Most stations using the VIR "Visitors Information Radio" Format were short lived.
A very unique VIR station was a live daytimer. In each hour was a calendar of events every 15 minutes, complete weather every 30 minutes and two 5 minute interviews each hour. Advertising was 8 minutes an hour using a combination of 5 second and 30 second units. In a quarter hour there might be 3 5 second units and 3 30 second units with two of those being sponsorships of either the calendar of events, weather or interview. The filler was music but restricted to only musicians that played in the town's venues. At one point the station billed just under $50,000 a month. Quite frankly, it was a pretty much year-round tourist town. This, by the way, was almost 30 years ago. It should be noted their location meant FM signals were few and they were the only radio station locally.
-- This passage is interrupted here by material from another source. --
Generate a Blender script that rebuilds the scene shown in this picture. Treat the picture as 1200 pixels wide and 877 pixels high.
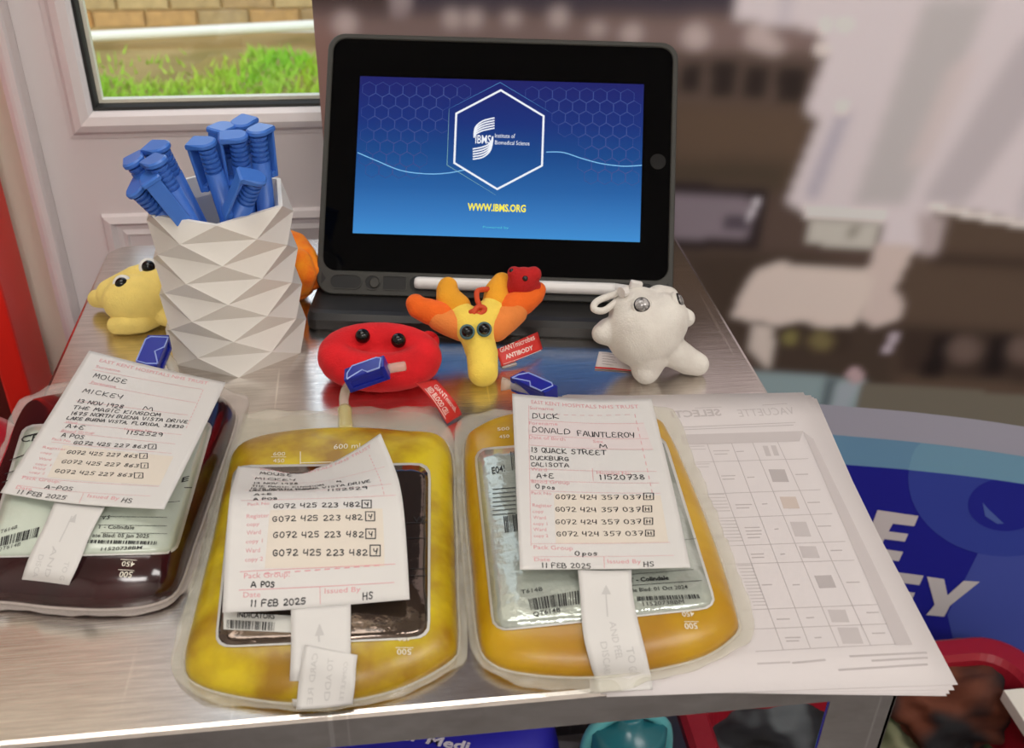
import bpy, bmesh, math, random
import numpy as np
from mathutils import Vector, Matrix

random.seed(7)
RNG = np.random.default_rng(11)
for _o in list(bpy.data.objects):
    bpy.data.objects.remove(_o)
scene = bpy.context.scene
COL = scene.collection

# ------------------------------------------------------------------ camera
CAM = np.array([-.0117, -.537, .3644])
FPX = 1216.8
def _rot(rx, rz, roll):
    cx, sx, cz, sz, cr, sr = math.cos(rx), math.sin(rx), math.cos(rz), math.sin(rz), math.cos(roll), math.sin(roll)
    return (np.array([[cz, -sz, 0], [sz, cz, 0], [0, 0, 1]]) @ np.array([[1, 0, 0], [0, cx, -sx], [0, sx, cx]])
            @ np.array([[cr, -sr, 0], [sr, cr, 0], [0, 0, 1]]))
ROT = _rot(.9977, -.1383, .023)
cam_data = bpy.data.cameras.new('camera')
cam = bpy.data.objects.new('camera', cam_data)
COL.objects.link(cam)
_m = Matrix([list(r) for r in ROT]).to_4x4()
_m.translation = Vector(CAM)
cam.matrix_world = _m
cam_data.sensor_width = 36
cam_data.sensor_fit = 'HORIZONTAL'
cam_data.lens = FPX / 1200 * 36
cam_data.clip_start = .01
cam_data.dof.use_dof = True
cam_data.dof.focus_distance = .61
cam_data.dof.aperture_fstop = 14
scene.camera = cam

# ------------------------------------------------------------------ sky, sun, ceiling light, exposure
world = bpy.data.worlds.new('World')
scene.world = world
world.use_nodes = True
_n = world.node_tree.nodes
_bg = _n['Background']
_sky = _n.new('ShaderNodeTexSky')
_sky.sky_type = 'NISHITA'
_sky.sun_disc = False
_sky.sun_elevation = math.radians(38)
_sky.sun_rotation = math.radians(200)
_ov = _n.new('ShaderNodeMixRGB')                      # thin overcast veil over the clear sky
_ov.inputs[0].default_value = .75
_ov.inputs[2].default_value = (1.35, 1.32, 1.25, 1)
world.node_tree.links.new(_sky.outputs[0], _ov.inputs[1])
world.node_tree.links.new(_ov.outputs[0], _bg.inputs[0])
_bg.inputs[1].default_value = .85
def area(name, loc, sx, sy, watts, color, rot=(0, 0, 0)):
    d = bpy.data.lights.new(name, 'AREA')
    d.shape = 'RECTANGLE'; d.size = sx; d.size_y = sy; d.energy = watts; d.color = color
    o = bpy.data.objects.new(name, d); COL.objects.link(o)
    o.location = loc; o.rotation_euler = rot
    return o
CEIL = 1.75
LAMPS = [(-.25, -.02), (-.12, -2.08), (1.38, -1.30)]
for _i, (_x, _y) in enumerate(LAMPS):
    area('ceiling_lamp_light', (_x, _y, CEIL - .03), 1.15, .55, (3.6, 19, 15)[_i], (1, .96, .935))
_vs = scene.view_settings
_vs.view_transform = 'Standard'
_vs.look = 'None'
_vs.exposure = 0.0
_vs.gamma = 1.0
_vs.use_curve_mapping = False

# ------------------------------------------------------------------ helpers
def ray(x, y):
    return ROT @ np.array([(x - 600) / FPX, -(y - 438.5) / FPX, -1.0])
def at_z(x, y, z=0.0):
    """point of the level plane at height z seen at photo pixel x, y"""
    d = ray(x, y)
    return CAM + d * (z - CAM[2]) / d[2]
def at_y(x, y, yy):
    d = ray(x, y)
    return CAM + d * (yy - CAM[1]) / d[1]
def lin(c):
    return tuple((v / 255 / 12.92) if v / 255 <= .04045 else ((v / 255 + .055) / 1.055) ** 2.4 for v in c)

MATS = {}
def mat(name, rgb, rough=.5, metal=0., bump=0., bscale=200., noise=0., nscale=20., nrgb=None, **kw):
    """principled material; optional noise colour variation and fine bump. rgb in 0-255 sRGB"""
    if name in MATS:
        return MATS[name]
    m = bpy.data.materials.new(name)
    m.use_nodes = True
    nt = m.node_tree
    b = nt.nodes['Principled BSDF']
    col = lin(rgb) + (1,)
    b.inputs['Base Color'].default_value = col
    b.inputs['Roughness'].default_value = rough
    b.inputs['Metallic'].default_value = metal
    for k, v in kw.items():
        b.inputs[k.replace('_', ' ')].default_value = v
    tc = nt.nodes.new('ShaderNodeTexCoord')
    if noise > 0:
        nz = nt.nodes.new('ShaderNodeTexNoise'); nz.inputs['Scale'].default_value = nscale; nz.inputs['Detail'].default_value = 4
        nt.links.new(tc.outputs['Object'], nz.inputs['Vector'])
        rp = nt.nodes.new('ShaderNodeValToRGB')
        c2 = lin(nrgb) if nrgb else tuple(v * (1 - noise) for v in col[:3])
        rp.color_ramp.elements[0].position = .35; rp.color_ramp.elements[1].position = .65
        rp.color_ramp.elements[0].color = tuple(c2) + (1,)
        rp.color_ramp.elements[1].color = col
        nt.links.new(nz.outputs['Fac'], rp.inputs['Fac'])
        nt.links.new(rp.outputs['Color'], b.inputs['Base Color'])
    if bump > 0:
        nb = nt.nodes.new('ShaderNodeTexNoise'); nb.inputs['Scale'].default_value = bscale; nb.inputs['Detail'].default_value = 3
        nt.links.new(tc.outputs['Object'], nb.inputs['Vector'])
        bp = nt.nodes.new('ShaderNodeBump'); bp.inputs['Strength'].default_value = bump; bp.inputs['Distance'].default_value = .001
        nt.links.new(nb.outputs['Fac'], bp.inputs['Height'])
        nt.links.new(bp.outputs['Normal'], b.inputs['Normal'])
    MATS[name] = m
    return m
def film(name, rgb, opacity, rough=.12, bump=.3, bscale=60.):
    """clear or milky plastic film: part see-through, part glossy"""
    if name in MATS:
        return MATS[name]
    m = mat(name, rgb, rough, bump=bump, bscale=bscale)
    nt = m.node_tree
    b = nt.nodes['Principled BSDF']; out = nt.nodes['Material Output']
    tr = nt.nodes.new('ShaderNodeBsdfTransparent'); tr.inputs[0].default_value = (.98, .98, .97, 1)
    mx = nt.nodes.new('ShaderNodeMixShader'); mx.inputs[0].default_value = opacity
    nt.links.new(tr.outputs[0], mx.inputs[1]); nt.links.new(b.outputs[0], mx.inputs[2])
    nt.links.new(mx.outputs[0], out.inputs[0])
    return m
def glow(name, rgb, strength=1.):
    if name in MATS:
        return MATS[name]
    m = bpy.data.materials.new(name); m.use_nodes = True
    b = m.node_tree.nodes['Principled BSDF']
    b.inputs['Base Color'].default_value = (0, 0, 0, 1)
    b.inputs['Roughness'].default_value = .3
    b.inputs['Emission Color'].default_value = lin(rgb) + (1,)
    b.inputs['Emission Strength'].default_value = strength
    MATS[name] = m
    return m

def link(name, me, material, parent=None, smooth=False, local=False):
    if material is not None:
        me.materials.clear(); me.materials.append(material)
    if smooth:
        me.polygons.foreach_set('use_smooth', [True] * len(me.polygons))
    o = bpy.data.objects.new(name, me)
    COL.objects.link(o)
    if parent is not None:
        o.parent = parent
        if not local and parent.type == 'EMPTY':
            o.matrix_parent_inverse = Matrix.Translation(-parent.location)
    return o
def mesh(name, V, F, material, parent=None, smooth=False, local=False):
    me = bpy.data.meshes.new(name)
    me.from_pydata([tuple(map(float, v)) for v in V], [], [tuple(map(int, f)) for f in F])
    me.update()
    return link(name, me, material, parent, smooth, local)
def thing(name, label, cat, loc=(0, 0, 0), group=None):
    o = bpy.data.objects.new(name, None); COL.objects.link(o)
    o.empty_display_size = .02
    o.location = loc
    tag(o, label, cat, group)
    return o
def tag(o, label=None, cat=None, group=None, kind=None):
    if label: o['label'] = label
    if cat: o['category'] = cat
    if group: o['group'] = group
    if kind: o['kind'] = kind
    return o
class MB:
    """collects simple shapes into one mesh"""
    def __init__(s): s.V = []; s.F = []
    def add(s, V, F):
        n = len(s.V); s.V += [tuple(map(float, v)) for v in V]; s.F += [tuple(int(i) + n for i in f) for f in F]; return s
    def box(s, lo, hi, M=None, bev=0.):
        x0, y0, z0 = lo; x1, y1, z1 = hi
        if bev > 0:
            bm = bmesh.new(); bmesh.ops.create_cube(bm, size=1)
            for v in bm.verts:
                v.co = Vector(((x0 + x1) / 2 + v.co.x * (x1 - x0), (y0 + y1) / 2 + v.co.y * (y1 - y0), (z0 + z1) / 2 + v.co.z * (z1 - z0)))
            bmesh.ops.bevel(bm, geom=bm.edges[:], offset=bev, segments=2, profile=.6, affect='EDGES')
            V = [tuple(v.co) for v in bm.verts]; F = [[v.index for v in f.verts] for f in bm.faces]; bm.free()
        else:
            V = [(x0, y0, z0), (x1, y0, z0), (x1, y1, z0), (x0, y1, z0), (x0, y0, z1), (x1, y0, z1), (x1, y1, z1), (x0, y1, z1)]
            F = [(0, 3, 2, 1), (4, 5, 6, 7), (0, 1, 5, 4), (1, 2, 6, 5), (2, 3, 7, 6), (3, 0, 4, 7)]
        if M is not None: V = [tuple(M @ Vector(v)) for v in V]
        return s.add(V, F)
    def tube(s, pts, r, seg=10, cap=True):
        V, F = tube_geo(pts, r, seg, cap); return s.add(V, F)
    def build(s, name, material, parent=None, smooth=False, local=False):
        return mesh(name, s.V, s.F, material, parent, smooth, local)
def tube_geo(pts, r, seg=10, cap=True):
    P = [Vector(p) for p in pts]; n = len(P)
    R = r if hasattr(r, '__len__') else [r] * n
    V, F = [], []
    up = Vector((.13, .2, .97)).normalized()
    for i, p in enumerate(P):
        t = (P[min(i + 1, n - 1)] - P[max(i - 1, 0)]).normalized()
        a = t.cross(up)
        if a.length < 1e-3: a = t.cross(Vector((1, 0, 0)))
        a.normalize(); b = a.cross(t).normalized(); up = b
        for k in range(seg):
            w = 2 * math.pi * k / seg
            V.append(tuple(p + (a * math.cos(w) + b * math.sin(w)) * R[i]))
    for i in range(n - 1):
        for k in range(seg):
            F.append((i * seg + k, i * seg + (k + 1) % seg, (i + 1) * seg + (k + 1) % seg, (i + 1) * seg + k))
    if cap:
        F.append(tuple(range(seg - 1, -1, -1))); F.append(tuple((n - 1) * seg + k for k in range(seg)))
    return V, F
def smooth_path(pts, n=8):
    """Catmull-Rom through the points"""
    P = [np.array(p, float) for p in pts]; out = []
    for i in range(len(P) - 1):
        a, b, c, d = P[max(i - 1, 0)], P[i], P[i + 1], P[min(i + 2, len(P) - 1)]
        for k in range(n):
            t = k / n
            out.append(.5 * (2 * b + (c - a) * t + (2 * a - 5 * b + 4 * c - d) * t * t + (3 * b - a - 3 * c + d) * t ** 3))
    out.append(P[-1]); return out
def closed_path(pts, n=8):
    P = [np.array(p, float) for p in pts]; m = len(P); out = []
    for i in range(m):
        a, b, c, d = P[i - 1], P[i], P[(i + 1) % m], P[(i + 2) % m]
        for k in range(n):
            t = k / n
            out.append(.5 * (2 * b + (c - a) * t + (2 * a - 5 * b + 4 * c - d) * t * t + (3 * b - a - 3 * c + d) * t ** 3))
    return np.array(out)
def loft(loops, cap0=True, cap1=True):
    n = len(loops[0]); V = [v for l in loops for v in l]; F = []
    for i in range(len(loops) - 1):
        for k in range(n):
            F.append((i * n + k, i * n + (k + 1) % n, (i + 1) * n + (k + 1) % n, (i + 1) * n + k))
    if cap0: F.append(tuple(range(n - 1, -1, -1)))
    if cap1: F.append(tuple((len(loops) - 1) * n + k for k in range(n)))
    return V, F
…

Billing for VIR stations ranged from a high of almost $50,000 to about $30,000 for the almost all commercial VIR station to about $8,000+ to A couple in the $5,000 a month range to one non-comm FM doing the format that only cracked about $100 a month, but in perspective, they were funded by the local Visitors Bureau.
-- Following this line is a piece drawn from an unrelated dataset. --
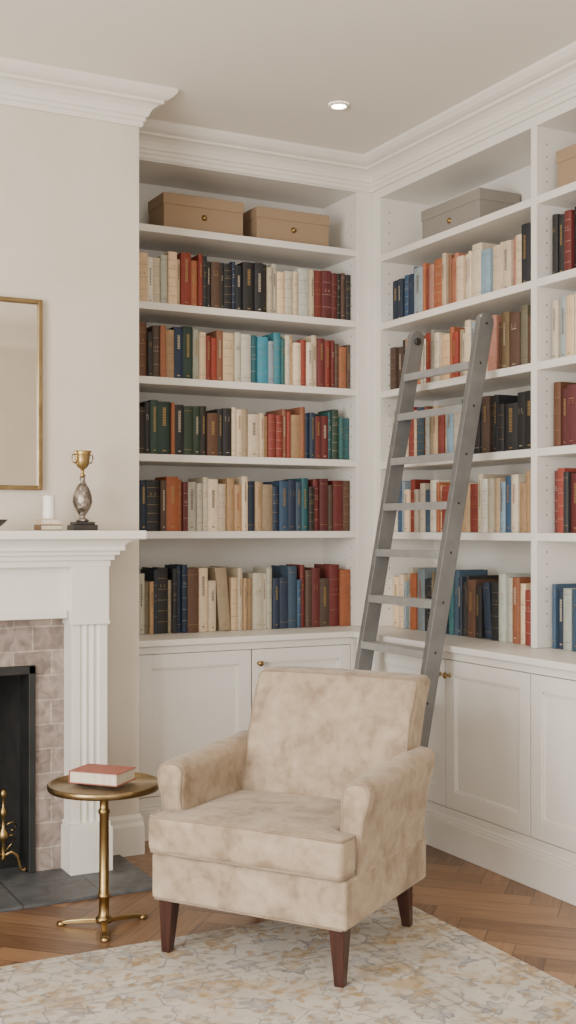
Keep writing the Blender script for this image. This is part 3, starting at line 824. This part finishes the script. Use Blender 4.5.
def f_back(x,y,z):
    t=(z+bh/2)/bh
    y2=y+.31*(z+bh/2)
    u=x/(bw_/2)
    y2-= (.014*(1-u*u)*math.sin(math.pi*min(1,max(0,t)))+.002*math.sin(15*x+9*z)) if y<0 else 0
    x2=x*(.965+.035*t)
    y2+= .02*sm(.75,1,t)
    z2=z+.005*(1-u*u)*sm(.7,1,t)
    return (x2,y2,z2)
bc=(.014,.168,.315+bh/2)
w=MB(); w.rbox(bc,(bw_,.13,bh),br,f_back,nin=14,nr=5)
for yy,sg in ((-.065,1),(.065,-1)):
    q=br*(1-.707); path=[]
    for (x,z) in rr_path(bw_/2-q,bh/2-q,.021,18):
        a=f_back(x,yy+sg*q,z); path.append((a[0]+bc[0],a[1]+bc[1],a[2]+bc[2]))
    w.tube(path,.004,6,1,closed=True)
w.obj('backrest',[M_FABRIC,M_PIPE],ch,local=True)
def leg(x,y,tx,ty,zb=0):
    w=MB(); a=.026; b=.0145; zt=.182
    vs=[(tx-b,ty-b,zb),(tx+b,ty-b,zb),(tx+b,ty+b,zb),(tx-b,ty+b,zb),(x-a,y-a,zt),(x+a,y-a,zt),(x+a,y+a,zt),(x-a,y+a,zt)]
    w.add(vs,[(0,3,2,1),(4,5,6,7),(0,1,5,4),(1,2,6,5),(2,3,7,6),(3,0,4,7)])
    w.obj('leg',[M_WALNUT],ch,local=True,bevel=.003)
leg(-.300,-.268,-.305,-.274); leg(.300,-.268,.305,-.274); leg(-.295,.265,-.315,.335); leg(.28,.25,.27,.315)

# ------------------------------------------------------------------ lights
Dl=thing('downlight',(2.55,4.43,CEIL-.012),'round recessed ceiling downlight, switched on','ceiling light')
w=MB(); seg=40; vs=[];fs=[]
pr=[(.026,.0115),(.030,.004),(.034,.001),(.040,.0),(.042,.004),(.042,.0115)]
for r,z in pr:
    for i in range(seg): a=2*math.pi*i/seg; vs.append((r*math.cos(a),r*math.sin(a),z))
for j in range(len(pr)-1):
    for i in range(seg): fs.append((j*seg+i,j*seg+(i+1)%seg,(j+1)*seg+(i+1)%seg,(j+1)*seg+i))
w.add(vs,fs,0,True).obj('bezel',[M_TRIM],Dl,local=True)
me_,n2,l2,p2=nt('lamp_glow'); p2.inputs['Emission Color'].default_value=(1,.84,.62,1); p2.inputs['Emission Strength'].default_value=30
MB().lathe([(.001,.004),(.032,.004),(.032,.011),(.001,.011)],32).obj('bulb',[me_],Dl,local=True)
def lamp(name,kind,loc,rot,energy,color,**k):
    d=bpy.data.lights.new(name,kind); d.energy=energy; d.color=color
    for a,v in k.items(): setattr(d,a,v)
    o=bpy.data.objects.new(name,d); o.location=loc; o.rotation_euler=rot; COL.objects.link(o); return o
lamp('spot_lamp','SPOT',(2.55,4.43,CEIL-.03),(0,0,0),26,(1,.86,.70),spot_size=math.radians(120),spot_blend=1,shadow_soft_size=.05)
lamp('window_light_left','AREA',(LX+.03,1.5,1.55),(0,math.radians(-90),0),285,(1,.97,.92),shape='RECTANGLE',size=2.3,size_y=2.5)
lamp('window_light_front','AREA',(.1,RY+.03,1.55),(math.radians(90),0,0),80,(1,.965,.915),shape='RECTANGLE',size=2.7,size_y=2.3)
wd=bpy.data.worlds.new('world'); scene.world=wd; wd.use_nodes=True
wd.node_tree.nodes['Background'].inputs[0].default_value=(.95,.96,1,1); wd.node_tree.nodes['Background'].inputs[1].default_value=1.0

# ------------------------------------------------------------------ camera
cd=bpy.data.cameras.new('camera'); cam=bpy.data.objects.new('camera',cd); COL.objects.link(cam)
cam.location=(0,0,1.35); cam.rotation_euler=(math.radians(90),0,math.radians(-27.5))
cd.sensor_width=36; cd.sensor_fit='AUTO'; cd.lens=1200/1024*36; cd.shift_y=16/1024; cd.clip_start=.05
scene.camera=cam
One of the most unique was Bob Meadows when he had KMBL in Junction, Texas. If you have ever driven I-10 across Texas, you know towns are few and far between in West Texas. Whether coming out of San Antonio, you had a couple of hours plus on the road by the time you hit Junction and if coming from the west, you had many hours of driving through some of the more sparsely populated area of the USA, so you were ready to stop. Bob took his station to a Visitors Information format from 7 to 10 in the evening. The deal was he would get $1,000 a month (if my memory is correct) in room tax money to do it. Clients could buy ads for $1 to reach visitors. Bob said he never made a dollar after 7 unless it was a high school football game, so it was sort of icing on the cake. My understanding was all parties were quite pleased but he got many complaints from business owners about the music being gone in the evening (the same businesses that refused to allow any of their spots to play after 6pm). KMBL had highways signs, was on billboards (included in the billboard image although the billboard might be for a gas station, motel or restaurant, it would say tune 1450 at the bottom).